> **Stated exercise**: Reproduce the listing below without any change.

> **Supplied data**:
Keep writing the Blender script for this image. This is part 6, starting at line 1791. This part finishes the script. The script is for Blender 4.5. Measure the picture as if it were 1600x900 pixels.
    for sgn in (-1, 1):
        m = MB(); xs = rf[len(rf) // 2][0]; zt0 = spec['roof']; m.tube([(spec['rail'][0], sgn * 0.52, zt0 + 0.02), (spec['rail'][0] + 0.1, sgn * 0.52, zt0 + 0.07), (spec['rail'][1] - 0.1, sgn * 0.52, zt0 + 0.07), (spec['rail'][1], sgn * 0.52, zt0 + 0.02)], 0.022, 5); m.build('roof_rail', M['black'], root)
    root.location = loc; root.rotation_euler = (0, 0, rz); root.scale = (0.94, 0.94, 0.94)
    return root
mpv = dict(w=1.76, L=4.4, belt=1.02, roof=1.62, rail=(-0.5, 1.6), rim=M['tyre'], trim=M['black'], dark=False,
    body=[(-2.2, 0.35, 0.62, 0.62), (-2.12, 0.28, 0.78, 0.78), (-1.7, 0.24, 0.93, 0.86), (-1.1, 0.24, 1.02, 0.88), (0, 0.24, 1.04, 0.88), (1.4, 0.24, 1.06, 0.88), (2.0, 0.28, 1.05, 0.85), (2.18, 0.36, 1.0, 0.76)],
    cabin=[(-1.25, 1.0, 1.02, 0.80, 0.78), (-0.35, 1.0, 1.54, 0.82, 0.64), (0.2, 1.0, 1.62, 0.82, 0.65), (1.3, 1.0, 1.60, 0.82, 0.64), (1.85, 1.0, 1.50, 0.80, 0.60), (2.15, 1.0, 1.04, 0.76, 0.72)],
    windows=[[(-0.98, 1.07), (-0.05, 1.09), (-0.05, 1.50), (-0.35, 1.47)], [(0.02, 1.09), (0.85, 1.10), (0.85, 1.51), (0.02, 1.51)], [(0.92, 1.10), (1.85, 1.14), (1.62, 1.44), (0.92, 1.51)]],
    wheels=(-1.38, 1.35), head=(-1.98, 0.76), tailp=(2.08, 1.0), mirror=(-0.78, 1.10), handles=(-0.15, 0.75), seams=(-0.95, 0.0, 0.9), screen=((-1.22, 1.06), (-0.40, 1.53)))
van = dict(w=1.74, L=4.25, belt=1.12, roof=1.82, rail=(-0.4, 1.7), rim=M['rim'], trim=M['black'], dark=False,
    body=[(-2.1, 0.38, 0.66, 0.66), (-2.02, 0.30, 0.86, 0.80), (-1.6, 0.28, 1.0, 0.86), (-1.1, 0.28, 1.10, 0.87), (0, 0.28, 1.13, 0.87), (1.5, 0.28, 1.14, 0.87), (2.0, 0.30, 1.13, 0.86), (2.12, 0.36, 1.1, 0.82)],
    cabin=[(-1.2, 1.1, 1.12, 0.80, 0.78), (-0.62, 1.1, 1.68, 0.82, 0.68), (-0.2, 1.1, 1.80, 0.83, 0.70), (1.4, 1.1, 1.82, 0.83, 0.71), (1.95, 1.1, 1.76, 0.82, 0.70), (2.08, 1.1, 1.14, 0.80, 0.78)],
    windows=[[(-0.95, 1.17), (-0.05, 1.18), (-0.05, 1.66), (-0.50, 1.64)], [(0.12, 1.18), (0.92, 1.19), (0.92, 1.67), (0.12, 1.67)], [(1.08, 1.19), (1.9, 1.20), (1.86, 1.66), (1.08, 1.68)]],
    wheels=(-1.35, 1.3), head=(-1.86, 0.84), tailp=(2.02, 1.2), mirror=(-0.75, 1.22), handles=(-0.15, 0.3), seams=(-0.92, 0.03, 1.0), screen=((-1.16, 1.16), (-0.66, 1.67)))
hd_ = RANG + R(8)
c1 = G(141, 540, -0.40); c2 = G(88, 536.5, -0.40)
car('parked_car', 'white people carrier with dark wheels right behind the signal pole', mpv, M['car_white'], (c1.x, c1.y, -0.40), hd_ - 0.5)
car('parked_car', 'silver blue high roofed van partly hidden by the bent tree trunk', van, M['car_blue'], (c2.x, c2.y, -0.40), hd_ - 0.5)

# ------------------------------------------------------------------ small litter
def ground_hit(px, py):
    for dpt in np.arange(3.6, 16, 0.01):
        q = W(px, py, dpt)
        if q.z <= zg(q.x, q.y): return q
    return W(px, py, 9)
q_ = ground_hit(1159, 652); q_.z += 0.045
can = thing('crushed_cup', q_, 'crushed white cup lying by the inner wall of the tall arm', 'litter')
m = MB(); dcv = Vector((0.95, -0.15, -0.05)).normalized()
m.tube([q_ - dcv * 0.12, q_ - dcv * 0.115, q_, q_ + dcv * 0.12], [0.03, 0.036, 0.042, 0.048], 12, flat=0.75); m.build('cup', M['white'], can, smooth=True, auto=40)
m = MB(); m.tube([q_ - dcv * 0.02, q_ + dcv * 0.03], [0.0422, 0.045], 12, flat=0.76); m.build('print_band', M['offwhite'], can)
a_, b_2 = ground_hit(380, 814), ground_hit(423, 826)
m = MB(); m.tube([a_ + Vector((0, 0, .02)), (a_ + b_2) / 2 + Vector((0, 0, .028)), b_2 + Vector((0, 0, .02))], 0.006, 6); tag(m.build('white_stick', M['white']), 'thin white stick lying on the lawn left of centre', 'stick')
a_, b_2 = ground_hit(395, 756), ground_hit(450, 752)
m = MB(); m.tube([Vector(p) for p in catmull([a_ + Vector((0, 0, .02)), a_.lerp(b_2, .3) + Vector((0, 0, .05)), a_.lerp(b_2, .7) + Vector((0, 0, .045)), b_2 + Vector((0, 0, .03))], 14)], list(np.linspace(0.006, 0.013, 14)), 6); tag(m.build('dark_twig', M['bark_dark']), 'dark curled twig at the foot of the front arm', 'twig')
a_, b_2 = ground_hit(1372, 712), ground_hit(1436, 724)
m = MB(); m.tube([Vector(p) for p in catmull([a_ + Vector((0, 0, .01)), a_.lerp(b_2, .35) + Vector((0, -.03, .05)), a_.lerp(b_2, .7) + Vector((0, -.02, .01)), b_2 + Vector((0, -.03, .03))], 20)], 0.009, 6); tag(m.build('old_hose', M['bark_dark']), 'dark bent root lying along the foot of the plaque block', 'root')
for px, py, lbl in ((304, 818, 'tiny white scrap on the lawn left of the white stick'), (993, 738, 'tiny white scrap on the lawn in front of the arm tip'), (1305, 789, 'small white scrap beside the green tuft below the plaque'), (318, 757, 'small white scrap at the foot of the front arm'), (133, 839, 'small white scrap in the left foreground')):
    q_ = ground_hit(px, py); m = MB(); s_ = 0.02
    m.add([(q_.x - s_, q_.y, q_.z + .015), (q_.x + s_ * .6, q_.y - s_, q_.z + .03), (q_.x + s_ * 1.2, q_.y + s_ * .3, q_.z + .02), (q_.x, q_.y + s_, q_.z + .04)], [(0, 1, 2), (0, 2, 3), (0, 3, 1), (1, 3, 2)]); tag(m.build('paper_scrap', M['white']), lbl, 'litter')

> **Result of the exercise**:
Keep writing the Blender script for this image. This is part 6, starting at line 1791. This part finishes the script. The script is for Blender 4.5. Measure the picture as if it were 1600x900 pixels.
    for sgn in (-1, 1):
        m = MB(); xs = rf[len(rf) // 2][0]; zt0 = spec['roof']; m.tube([(spec['rail'][0], sgn * 0.52, zt0 + 0.02), (spec['rail'][0] + 0.1, sgn * 0.52, zt0 + 0.07), (spec['rail'][1] - 0.1, sgn * 0.52, zt0 + 0.07), (spec['rail'][1], sgn * 0.52, zt0 + 0.02)], 0.022, 5); m.build('roof_rail', M['black'], root)
    root.location = loc; root.rotation_euler = (0, 0, rz); root.scale = (0.94, 0.94, 0.94)
    return root
mpv = dict(w=1.76, L=4.4, belt=1.02, roof=1.62, rail=(-0.5, 1.6), rim=M['tyre'], trim=M['black'], dark=False,
    body=[(-2.2, 0.35, 0.62, 0.62), (-2.12, 0.28, 0.78, 0.78), (-1.7, 0.24, 0.93, 0.86), (-1.1, 0.24, 1.02, 0.88), (0, 0.24, 1.04, 0.88), (1.4, 0.24, 1.06, 0.88), (2.0, 0.28, 1.05, 0.85), (2.18, 0.36, 1.0, 0.76)],
    cabin=[(-1.25, 1.0, 1.02, 0.80, 0.78), (-0.35, 1.0, 1.54, 0.82, 0.64), (0.2, 1.0, 1.62, 0.82, 0.65), (1.3, 1.0, 1.60, 0.82, 0.64), (1.85, 1.0, 1.50, 0.80, 0.60), (2.15, 1.0, 1.04, 0.76, 0.72)],
    windows=[[(-0.98, 1.07), (-0.05, 1.09), (-0.05, 1.50), (-0.35, 1.47)], [(0.02, 1.09), (0.85, 1.10), (0.85, 1.51), (0.02, 1.51)], [(0.92, 1.10), (1.85, 1.14), (1.62, 1.44), (0.92, 1.51)]],
    wheels=(-1.38, 1.35), head=(-1.98, 0.76), tailp=(2.08, 1.0), mirror=(-0.78, 1.10), handles=(-0.15, 0.75), seams=(-0.95, 0.0, 0.9), screen=((-1.22, 1.06), (-0.40, 1.53)))
van = dict(w=1.74, L=4.25, belt=1.12, roof=1.82, rail=(-0.4, 1.7), rim=M['rim'], trim=M['black'], dark=False,
    body=[(-2.1, 0.38, 0.66, 0.66), (-2.02, 0.30, 0.86, 0.80), (-1.6, 0.28, 1.0, 0.86), (-1.1, 0.28, 1.10, 0.87), (0, 0.28, 1.13, 0.87), (1.5, 0.28, 1.14, 0.87), (2.0, 0.30, 1.13, 0.86), (2.12, 0.36, 1.1, 0.82)],
    cabin=[(-1.2, 1.1, 1.12, 0.80, 0.78), (-0.62, 1.1, 1.68, 0.82, 0.68), (-0.2, 1.1, 1.80, 0.83, 0.70), (1.4, 1.1, 1.82, 0.83, 0.71), (1.95, 1.1, 1.76, 0.82, 0.70), (2.08, 1.1, 1.14, 0.80, 0.78)],
    windows=[[(-0.95, 1.17), (-0.05, 1.18), (-0.05, 1.66), (-0.50, 1.64)], [(0.12, 1.18), (0.92, 1.19), (0.92, 1.67), (0.12, 1.67)], [(1.08, 1.19), (1.9, 1.20), (1.86, 1.66), (1.08, 1.68)]],
    wheels=(-1.35, 1.3), head=(-1.86, 0.84), tailp=(2.02, 1.2), mirror=(-0.75, 1.22), handles=(-0.15, 0.3), seams=(-0.92, 0.03, 1.0), screen=((-1.16, 1.16), (-0.66, 1.67)))
hd_ = RANG + R(8)
c1 = G(141, 540, -0.40); c2 = G(88, 536.5, -0.40)
car('parked_car', 'white people carrier with dark wheels right behind the signal pole', mpv, M['car_white'], (c1.x, c1.y, -0.40), hd_ - 0.5)
car('parked_car', 'silver blue high roofed van partly hidden by the bent tree trunk', van, M['car_blue'], (c2.x, c2.y, -0.40), hd_ - 0.5)

# ------------------------------------------------------------------ small litter
def ground_hit(px, py):
    for dpt in np.arange(3.6, 16, 0.01):
        q = W(px, py, dpt)
        if q.z <= zg(q.x, q.y): return q
    return W(px, py, 9)
q_ = ground_hit(1159, 652); q_.z += 0.045
can = thing('crushed_cup', q_, 'crushed white cup lying by the inner wall of the tall arm', 'litter')
m = MB(); dcv = Vector((0.95, -0.15, -0.05)).normalized()
m.tube([q_ - dcv * 0.12, q_ - dcv * 0.115, q_, q_ + dcv * 0.12], [0.03, 0.036, 0.042, 0.048], 12, flat=0.75); m.build('cup', M['white'], can, smooth=True, auto=40)
m = MB(); m.tube([q_ - dcv * 0.02, q_ + dcv * 0.03], [0.0422, 0.045], 12, flat=0.76); m.build('print_band', M['offwhite'], can)
a_, b_2 = ground_hit(380, 814), ground_hit(423, 826)
m = MB(); m.tube([a_ + Vector((0, 0, .02)), (a_ + b_2) / 2 + Vector((0, 0, .028)), b_2 + Vector((0, 0, .02))], 0.006, 6); tag(m.build('white_stick', M['white']), 'thin white stick lying on the lawn left of centre', 'stick')
a_, b_2 = ground_hit(395, 756), ground_hit(450, 752)
m = MB(); m.tube([Vector(p) for p in catmull([a_ + Vector((0, 0, .02)), a_.lerp(b_2, .3) + Vector((0, 0, .05)), a_.lerp(b_2, .7) + Vector((0, 0, .045)), b_2 + Vector((0, 0, .03))], 14)], list(np.linspace(0.006, 0.013, 14)), 6); tag(m.build('dark_twig', M['bark_dark']), 'dark curled twig at the foot of the front arm', 'twig')
a_, b_2 = ground_hit(1372, 712), ground_hit(1436, 724)
m = MB(); m.tube([Vector(p) for p in catmull([a_ + Vector((0, 0, .01)), a_.lerp(b_2, .35) + Vector((0, -.03, .05)), a_.lerp(b_2, .7) + Vector((0, -.02, .01)), b_2 + Vector((0, -.03, .03))], 20)], 0.009, 6); tag(m.build('old_hose', M['bark_dark']), 'dark bent root lying along the foot of the plaque block', 'root')
for px, py, lbl in ((304, 818, 'tiny white scrap on the lawn left of the white stick'), (993, 738, 'tiny white scrap on the lawn in front of the arm tip'), (1305, 789, 'small white scrap beside the green tuft below the plaque'), (318, 757, 'small white scrap at the foot of the front arm'), (133, 839, 'small white scrap in the left foreground')):
    q_ = ground_hit(px, py); m = MB(); s_ = 0.02
    m.add([(q_.x - s_, q_.y, q_.z + .015), (q_.x + s_ * .6, q_.y - s_, q_.z + .03), (q_.x + s_ * 1.2, q_.y + s_ * .3, q_.z + .02), (q_.x, q_.y + s_, q_.z + .04)], [(0, 1, 2), (0, 2, 3), (0, 3, 1), (1, 3, 2)]); tag(m.build('paper_scrap', M['white']), lbl, 'litter')